Plus de 70% du pétrole exporté depuis le Proche-Orient contribuent à en faire le détroit maritime le plus fréquenté du monde. «Chaque année, quelque 90 000 navires franchissent le détroit et leur chiffre augmente de 2,5% par an. D’ici 2030, la capacité maximale du détroit pourrait être atteinte.» Il faudra alors s’attendre à de graves conséquences économiques, a averti le Premier ministre à San Francisco lors d’une manifestation de promotion du projet de pont terrestre.

 

La profondeur et la richesse en détails de son argumentation étaient intéressantes. Le détroit de Malacca est long et étroit, a-t-il souligné. C’est le cas en particulier du canal Philips près de Singapour de seulement 2,8 km de large obligeant les navires à faire la queue et les empêchant d’avancer vite.

 

Plus de 60 accidents de navires ont lieu chaque année avec une multitude de navires, depuis des unités locales jusqu’aux grands pétroliers. Il s’y ajoutent des risques d’actes de piraterie et de mauvaises conditions météotologiques.

 

Avantage régional et résistance

 

«Pour ces raisons», souligne le chef de gouvenement, « il est probable que le transport de marchandises à travers le détroit de Malacca va se heurter à l’avenir à davantage de problèmes, dont des voyages plus longs et des coûts plus élevés». C’est dû au fait que des attentes de plusieurs jours se traduisent pour les navires par des coûts secondaires nettement plus importants alors que les marchandises risquent de se détériorer.

 

Une comparaison des coûts et délais de transport entre le détroit de Malacca et le nouveau pont terrestre a permis d’identifier comme groupe cible potentiel les navires feeder. «Les marchandises livrées par des navires de ligne depuis la Chine et l’Europe et distribuées par des services feeder dans la région, coûteraient 4% de moins et seraient plus rapides de cinq jours», précise S. Thavisin.

 

Le volume de fret dans le port ouest (Ranong) est estimé à 19,4 M. de TEU par an, alors qu’à l’est (Chumphon) il se montera à 13,8 M. de TEU. Il s’agirait donc de 23% du volume de fret transporté via le détroit de Malacca.
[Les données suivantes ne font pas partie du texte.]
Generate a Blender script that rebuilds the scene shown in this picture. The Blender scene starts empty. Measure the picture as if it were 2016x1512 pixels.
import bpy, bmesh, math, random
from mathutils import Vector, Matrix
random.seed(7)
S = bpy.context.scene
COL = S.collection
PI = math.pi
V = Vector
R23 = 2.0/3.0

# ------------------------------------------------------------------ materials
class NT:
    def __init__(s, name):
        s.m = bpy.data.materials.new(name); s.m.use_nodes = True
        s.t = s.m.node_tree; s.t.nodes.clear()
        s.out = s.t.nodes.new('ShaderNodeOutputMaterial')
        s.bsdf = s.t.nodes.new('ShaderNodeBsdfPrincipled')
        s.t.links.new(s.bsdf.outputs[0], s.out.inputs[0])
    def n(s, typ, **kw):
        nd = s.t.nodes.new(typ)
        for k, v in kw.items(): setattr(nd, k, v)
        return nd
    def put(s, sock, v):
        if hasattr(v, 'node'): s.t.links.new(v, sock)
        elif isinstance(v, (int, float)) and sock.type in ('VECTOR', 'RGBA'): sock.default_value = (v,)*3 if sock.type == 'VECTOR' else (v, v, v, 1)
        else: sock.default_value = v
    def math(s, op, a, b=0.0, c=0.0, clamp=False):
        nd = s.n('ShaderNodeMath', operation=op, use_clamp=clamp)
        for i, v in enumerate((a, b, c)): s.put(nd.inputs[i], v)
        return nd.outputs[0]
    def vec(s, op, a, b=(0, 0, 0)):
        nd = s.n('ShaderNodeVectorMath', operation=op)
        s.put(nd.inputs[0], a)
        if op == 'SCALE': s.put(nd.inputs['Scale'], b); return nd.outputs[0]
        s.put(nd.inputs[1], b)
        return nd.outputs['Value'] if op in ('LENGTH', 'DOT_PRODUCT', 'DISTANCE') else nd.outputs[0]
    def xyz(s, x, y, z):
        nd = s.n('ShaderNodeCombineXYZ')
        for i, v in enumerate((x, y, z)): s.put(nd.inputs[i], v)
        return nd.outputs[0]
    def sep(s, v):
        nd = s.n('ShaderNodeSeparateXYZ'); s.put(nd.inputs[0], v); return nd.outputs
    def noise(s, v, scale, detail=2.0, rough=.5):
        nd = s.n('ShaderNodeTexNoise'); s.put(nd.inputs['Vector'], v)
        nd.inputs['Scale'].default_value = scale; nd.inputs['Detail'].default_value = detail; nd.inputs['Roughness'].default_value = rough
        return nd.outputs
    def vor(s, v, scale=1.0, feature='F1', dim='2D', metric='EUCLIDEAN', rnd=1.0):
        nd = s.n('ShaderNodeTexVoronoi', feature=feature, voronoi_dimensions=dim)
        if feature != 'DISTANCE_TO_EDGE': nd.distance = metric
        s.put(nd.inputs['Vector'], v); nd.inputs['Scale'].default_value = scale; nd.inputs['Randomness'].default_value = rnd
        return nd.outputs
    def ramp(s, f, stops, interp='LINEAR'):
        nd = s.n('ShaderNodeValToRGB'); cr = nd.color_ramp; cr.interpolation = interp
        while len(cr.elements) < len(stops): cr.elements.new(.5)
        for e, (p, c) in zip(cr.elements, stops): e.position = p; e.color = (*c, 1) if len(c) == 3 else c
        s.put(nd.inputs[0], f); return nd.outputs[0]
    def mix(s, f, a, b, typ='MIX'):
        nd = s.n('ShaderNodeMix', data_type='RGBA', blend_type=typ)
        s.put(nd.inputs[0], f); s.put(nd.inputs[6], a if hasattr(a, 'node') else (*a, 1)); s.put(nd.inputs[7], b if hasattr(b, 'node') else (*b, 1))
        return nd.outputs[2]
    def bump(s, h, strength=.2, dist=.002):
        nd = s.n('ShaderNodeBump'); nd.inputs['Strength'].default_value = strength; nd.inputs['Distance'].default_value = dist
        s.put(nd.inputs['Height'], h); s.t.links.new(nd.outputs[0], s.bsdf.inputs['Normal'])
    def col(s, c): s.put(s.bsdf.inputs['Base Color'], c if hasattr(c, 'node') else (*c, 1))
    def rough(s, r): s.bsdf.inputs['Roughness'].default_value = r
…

D’anciennes prévisions portaient sur 20 M. de TEU pour chaque port, soit en visant une plus grande marge de manœuvre soit par méconnaissance de la réalité.

 

S. Thavisin est en tout cas persuadé que le projet «Consolider la Thaïlande comme hub pour le transport et le commerce et en faire une interface importante est–ouest» aura un rôle stratégique considérable.

 

Il existe pourtant aussi quelques objections. Le prix élevé à verser comprend aussi l’influence chinoise. C’est ainsi que la nouvelle route de la soie a certes fourni au pays voisin Laos une ligne ferroviaire pour trains à grande vitesse mais en même temps l’endettement du pays a fortement augmenté.

 

En Thaïlande on se montre beaucoup plus prudent en craignant une telle dépendance. La skyline de Bangkok est le témoin d’une longue histoire de projets d’infrastructures ratés. Dans le secteur logistique national, certains acteurs expriment à mots couverts la crainte que le pont terrestre ne s’avère être un projet ne cadrant peut-être pas avec un monde en changement rapide.